La trilogía la acaba ahora Transbordo en Moscú: los 80 y 90, el final del XX. El pelotazo, el crecimiento económico, la caída de la URSS y el Muro de Berlín, el turismo masivo. El XX muere cuando pasamos a depender de la inteligencia artificial, cuando todos tenemos móvil y se han ido las cabinas telefónicas, el te llamo luego que no tengo más monedas. Fallece el XX cuando ya comunista cuando ya comunista o fascista son insultos y no definiciones. Cuando desaparecen las grandes ideas y nos toca vivir en un mundo que no sabemos cómo funciona. Súmenle a esa visión de fin de época, varios viajes por Europa, la fantasía de una Livonia que parece viable, espías, asesinatos, secuestros… Añádanle datos objetivos y peripecias risueñas: «memoria más internet», dice Mendoza. Alíen veracidad documental más escapadas a la fantasía… y tendrán esa mezcla de Cervantes y Baroja que son esta novela y el mundo mendociano.

¿Quién es Rufo ahora, ese «personaje muy parecido a mí en todos los aspectos», como dice su creador? Aquí está: «En el probador de la sastrería más cara de Barcelona, el juego de espejos me devolvía por triplicado la imagen de un hombre que había dejado atrás la juventud y se adentraba con aire dubitativo en la madurez, alto, delgado, con el pelo ralo en la nuca, orejas grandes y cara de bobo». Sus andanzas nos regalan divagaciones, siempre llamativas: «Allá [EEUU] un judío rico, primero es judío, y luego rico. Aquí [Reino Unido] un negro pobre, primero es pobre, y luego negro. ¿Cuál de los dos sistemas es mejor? Éste, sin duda. Porque las clases sociales son rígidas, pero uno puede cambiar de clase. En cambio, nadie puede cambiar de etnia». O bien: «En los últimos años, a medida que se consolidaba el régimen democrático, había vuelto a aflorar con renovadas energías el secular conflicto entre Cataluña y el resto de España, y la permanente queja de los catalanes tomaba un claro sesgo independentista, cuya mera sugerencia provocaba una reacción iracunda de quienes consideraban indiscutible la unidad de España».

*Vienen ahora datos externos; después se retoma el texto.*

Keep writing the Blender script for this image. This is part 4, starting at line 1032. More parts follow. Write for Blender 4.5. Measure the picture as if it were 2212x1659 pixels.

Pero como el humor «suaviza las asperezas de la realidad» y forma parte del ser de Mendoza, aquí está: en forma de charlotada (página 43) o de disparate hilarante: esa presunta Ópera de Viena que gozó de Mahatma Gandhi interpretando Che gelida manina o de Pelé en Idomeneo. En forma de chistes verbales («Cuando nació la niña me empeñé en ponerle Carol. Y ahora resulta que el Papa se llama igual»), que pueden llevar a la carcajada: «A lo lejos oyeron aullar los lobos. Tal vez sólo era el sonido del viento entre los árboles. O una reunión de banqueros, sugirió el príncipe; esto es Suiza, señores».

En definitiva, «un siglo tocaba a su fin. El siglo XIX había sido el siglo de las ideologías; el siglo XX había sido el de las empresas colectivas, tan colosales como desastrosas. Fue una etapa de guerras y exterminio, de dictaduras sangrientas y amenaza nuclear. Tanta gente murió que los supervivientes no se consideraron afortunados, sino cobardes. Ahora, los que crecimos a la sombra de las matanzas no podíamos entender que a partir de un momento las hegemonías se iban a decidir en los bancos centrales y en las bolsas de valores». Quizá ya queda todo dicho.